Nebraska, OM: A debt collector harassment class action lawsuit has been filed by woman in Omaha, alleging that General Collection and the law firm Truell Murray & Associates misled her about the status of her debt through deliberate misuse of language.
Specifically, the plaintiff, Jody Jernigan, states in the lawsuit that she received letters saying, "Unless the debtor disputes the debt within 30 days after receipt of the notice, it will be assumed that the debt is valid."
Jernigan, who acknowledges in the complaint that she had defaulted on a credit line, claims that the wording in the letters meant that the Nebraska county court system, which is widely used by creditors to legally enforce legitimate collection efforts, would assume the debt was her legal obligation.

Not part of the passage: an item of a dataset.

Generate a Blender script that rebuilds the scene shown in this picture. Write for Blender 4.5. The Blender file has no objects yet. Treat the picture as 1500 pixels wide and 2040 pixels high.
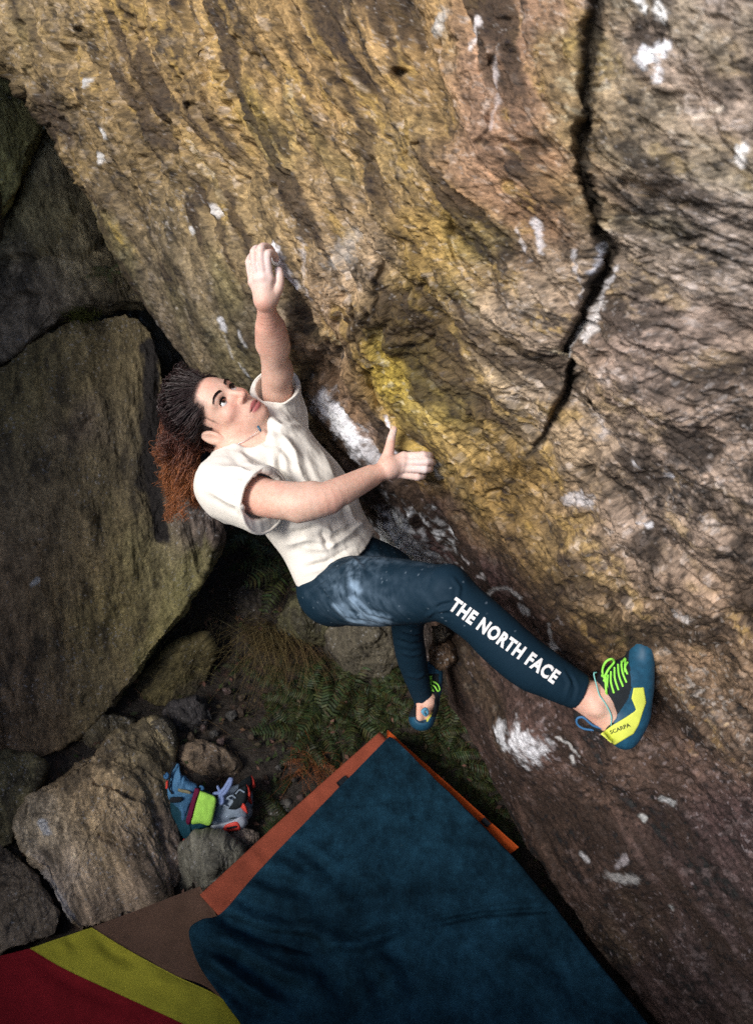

However, the language in the collection letter Jernigan received is not what is spelled out in the federal Fair Debt Collection Practices Act, according to a Pennsylvania case filed in 2008 in U.S. District Court in Scranton. That court in that case said debt validation notices must specify that only the debt collector — not others, such as courts or credit scoring companies — will assume the debt is valid. "An undisputed debt may only be assumed to be valid by the debt collector,"the lawsuit states.
The proposed class seeks to represent people sued by Truell Murray on behalf of General Collection in the past year or so for collection of a personal, family or household debt who received the validation letter with the disputed wording.